Und auch seine Schlussfolgerungen lohnen sich, hier wiedergegeben zu werden: „Sicher, Betriebsratsarbeit im real existierenden Kapitalismus hat Risiken. Oft genug ist es eine Gratwanderung zwischen forschem Organisieren von Widerstand und opportunistischem Zurückweichen. Im Zeitalter der Globalisierung können wir als neue Linke vor allem auch mit der europäischen Dimension von Linkspartei einiges beitragen.“

Das von Richard Detje moderierte Schlusspodium „Politik und Gewerkschaft – gemeinsam neu denken“ mit Karin Antlanger (KPÖ), Franz-Josef Möllenberg (Vors.

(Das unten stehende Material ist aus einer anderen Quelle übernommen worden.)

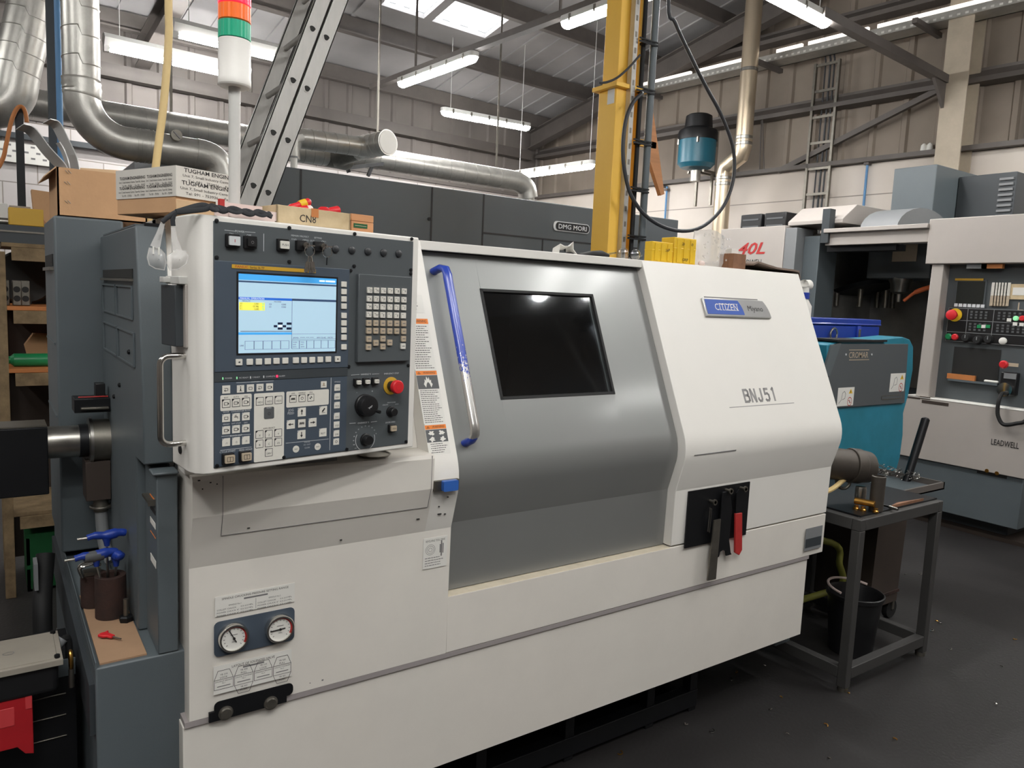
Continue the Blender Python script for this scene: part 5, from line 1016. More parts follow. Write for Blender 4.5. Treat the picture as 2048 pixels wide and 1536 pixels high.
# ================================================================== things standing on top of the lathe
# open cardboard box on the tall cabinet
p00, p10, p01 = aty(122, 430, 2.64), aty(254, 440, 2.64), aty(119, 334, 2.64); bx0, bx1, bz0, bz1 = .178, .42, 1.802, p01.z; by0, by1 = 2.64, 2.98
t = thing('cardboard_box', 'open brown cardboard box of steel bands on the tall grey cabinet', 'box', ((bx0+bx1)/2, 2.8, bz0))
b = MB(); w = .005
for a in ((bx0, bx1, by0, by0+w), (bx0, bx1, by1-w, by1), (bx0, bx0+w, by0, by1), (bx1-w, bx1, by0, by1)): b.box(*a, bz0, bz1, 'cardboard')
b.box(bx0, bx1, by0, by1, bz0, bz0+w, 'cardboard_inside'); b.build('carton', t)
b = MB(); b.slab([(bx0, by0+.02, bz1), (bx0, by1, bz1), (bx0-.03, by1, bz1-.02), (bx0-.03, by0+.02, bz1-.03)], (0, 0, .004), 'cardboard_edge'); b.slab([(bx0+.06, by1, bz1), (bx1, by1, bz1), (bx1, by1+.03, bz1+.06), (bx0+.08, by1+.03, bz1+.05)], (0, .004, 0), 'cardboard_edge'); b.build('flap', t)
for k, (x, z) in enumerate(((bx0+.025, bz1-.045), (bx0+.025, bz1-.10), (bx0+.028, bz1-.012))):
    b = MB(); b.tube([V((x-.006, by0-.002, z+.004)), V((x+.002, by0-.003, z-.004)), V((x+.001, by0-.003, z+.006)), V((x+.009, by0-.002, z-.003))], .0011, 'steel', n=5); b.build('staple', t)
def band(pts, w, wd, label, m='band_steel', name='steel_band'):
    b = MB(); P = spline(pts, 8); wv = V(wd).normalized()*w/2; n = len(P); 
    vs = []
    for i, p in enumerate(P):
        t_ = (P[min(i+1, n-1)]-P[max(i-1, 0)]).normalized(); nn = t_.cross(wv.normalized())*.0016
        vs += [p+wv+nn, p-wv+nn, p-wv-nn, p+wv-nn]
    b.rings([vs[i*4:i*4+4] for i in range(n)], m); q = P[-1]; b.cyl(q+wv*.4, q-wv*.4, .006, m, n=8); return solo(b, name, label, 'band', 'loose steel bands in the cardboard box')
Q = lambda px, py, y: aty(px, py, y)
band([Q(40, 253, 2.75), Q(62, 262, 2.74), Q(92, 300, 2.72), Q(122, 333, 2.70), Q(128, 350, 2.69)], 0.065, (-.3, 1, -.15), 'near curved steel band leaning out of the cardboard box to the left')
band([Q(93, 242, 2.85), Q(112, 250, 2.84), Q(130, 285, 2.82), Q(146, 320, 2.80), Q(152, 350, 2.79)], 0.065, (-.3, 1, -.1), 'upright curved steel band standing behind, touching the blue pipe in view')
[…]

NGG), Michael Schlecht (WASG) und Harald Werner (Gewerkschaftspolitischer Sprecher der Linkspartei.PDS) kam etwas blutleer daher und litt unter zu langen Statements, die häufig das Thema der Konferenz aus dem Auge zu verlieren drohten, woran sie vom Moderator leider nicht gehindert wurden.